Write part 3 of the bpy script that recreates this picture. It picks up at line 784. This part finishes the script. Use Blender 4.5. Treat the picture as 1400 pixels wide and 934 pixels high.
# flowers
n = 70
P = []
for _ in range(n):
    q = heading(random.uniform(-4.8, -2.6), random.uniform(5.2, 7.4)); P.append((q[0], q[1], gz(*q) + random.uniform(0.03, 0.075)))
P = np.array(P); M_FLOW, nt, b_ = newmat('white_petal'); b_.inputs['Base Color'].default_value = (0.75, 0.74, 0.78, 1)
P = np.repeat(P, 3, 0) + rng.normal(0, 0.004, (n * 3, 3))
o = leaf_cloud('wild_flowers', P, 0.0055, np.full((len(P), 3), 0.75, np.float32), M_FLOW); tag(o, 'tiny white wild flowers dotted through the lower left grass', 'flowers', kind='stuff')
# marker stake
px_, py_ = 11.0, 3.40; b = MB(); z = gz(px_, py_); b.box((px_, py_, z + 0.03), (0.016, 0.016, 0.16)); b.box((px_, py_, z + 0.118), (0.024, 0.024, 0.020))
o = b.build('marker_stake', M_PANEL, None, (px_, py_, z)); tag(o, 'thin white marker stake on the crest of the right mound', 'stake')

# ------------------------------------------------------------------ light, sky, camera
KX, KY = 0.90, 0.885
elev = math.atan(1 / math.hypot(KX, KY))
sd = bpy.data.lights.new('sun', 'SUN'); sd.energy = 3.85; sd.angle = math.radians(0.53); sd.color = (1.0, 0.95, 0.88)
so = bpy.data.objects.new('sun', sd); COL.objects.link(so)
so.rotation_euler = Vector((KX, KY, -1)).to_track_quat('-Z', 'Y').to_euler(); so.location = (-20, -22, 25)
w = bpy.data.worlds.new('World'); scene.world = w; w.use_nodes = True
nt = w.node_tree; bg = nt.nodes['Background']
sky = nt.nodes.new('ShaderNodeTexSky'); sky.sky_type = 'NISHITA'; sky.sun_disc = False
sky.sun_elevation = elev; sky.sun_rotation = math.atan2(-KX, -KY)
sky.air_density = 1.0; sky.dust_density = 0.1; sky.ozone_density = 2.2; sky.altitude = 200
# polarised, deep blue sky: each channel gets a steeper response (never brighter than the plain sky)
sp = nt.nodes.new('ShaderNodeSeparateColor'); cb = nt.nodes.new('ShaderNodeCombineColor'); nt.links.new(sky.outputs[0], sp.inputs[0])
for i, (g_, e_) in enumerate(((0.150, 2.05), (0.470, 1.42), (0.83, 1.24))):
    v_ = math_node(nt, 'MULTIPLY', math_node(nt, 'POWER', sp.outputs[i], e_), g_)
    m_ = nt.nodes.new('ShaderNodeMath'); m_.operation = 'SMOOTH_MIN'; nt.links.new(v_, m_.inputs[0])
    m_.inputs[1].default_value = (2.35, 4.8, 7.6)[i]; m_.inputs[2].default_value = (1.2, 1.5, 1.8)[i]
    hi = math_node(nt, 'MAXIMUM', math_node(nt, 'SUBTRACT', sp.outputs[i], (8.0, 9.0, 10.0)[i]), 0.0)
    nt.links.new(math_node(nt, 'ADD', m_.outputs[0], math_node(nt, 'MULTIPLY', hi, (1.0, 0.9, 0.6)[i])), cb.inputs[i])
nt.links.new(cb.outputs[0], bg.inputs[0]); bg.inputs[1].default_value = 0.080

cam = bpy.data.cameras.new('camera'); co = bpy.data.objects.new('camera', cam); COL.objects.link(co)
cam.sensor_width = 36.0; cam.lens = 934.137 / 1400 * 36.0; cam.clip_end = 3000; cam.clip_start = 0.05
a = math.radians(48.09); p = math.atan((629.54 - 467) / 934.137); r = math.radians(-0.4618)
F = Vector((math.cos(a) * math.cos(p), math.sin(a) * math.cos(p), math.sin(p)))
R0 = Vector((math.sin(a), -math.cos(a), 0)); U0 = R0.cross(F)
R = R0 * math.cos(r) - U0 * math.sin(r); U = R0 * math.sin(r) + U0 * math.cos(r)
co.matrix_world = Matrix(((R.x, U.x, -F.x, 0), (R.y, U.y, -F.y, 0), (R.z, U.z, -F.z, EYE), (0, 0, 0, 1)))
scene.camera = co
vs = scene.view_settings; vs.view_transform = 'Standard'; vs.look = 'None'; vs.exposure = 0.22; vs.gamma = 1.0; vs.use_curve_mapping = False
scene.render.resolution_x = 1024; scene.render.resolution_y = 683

★ ★ ★ ★ ★ ★ ★

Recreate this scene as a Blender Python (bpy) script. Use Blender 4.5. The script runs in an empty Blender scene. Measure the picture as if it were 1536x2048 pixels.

★ ★ ★ ★ ★ ★ ★

> **Written request**: Show every line from the listing above in which the string "this" appears.

> **Task solution**:
Write part 3 of the bpy script that recreates this picture. It picks up at line 784. This part finishes the script. Use Blender 4.5. Treat the picture as 1400 pixels wide and 934 pixels high.
Recreate this scene as a Blender Python (bpy) script. Use Blender 4.5. The script runs in an empty Blender scene. Measure the picture as if it were 1536x2048 pixels.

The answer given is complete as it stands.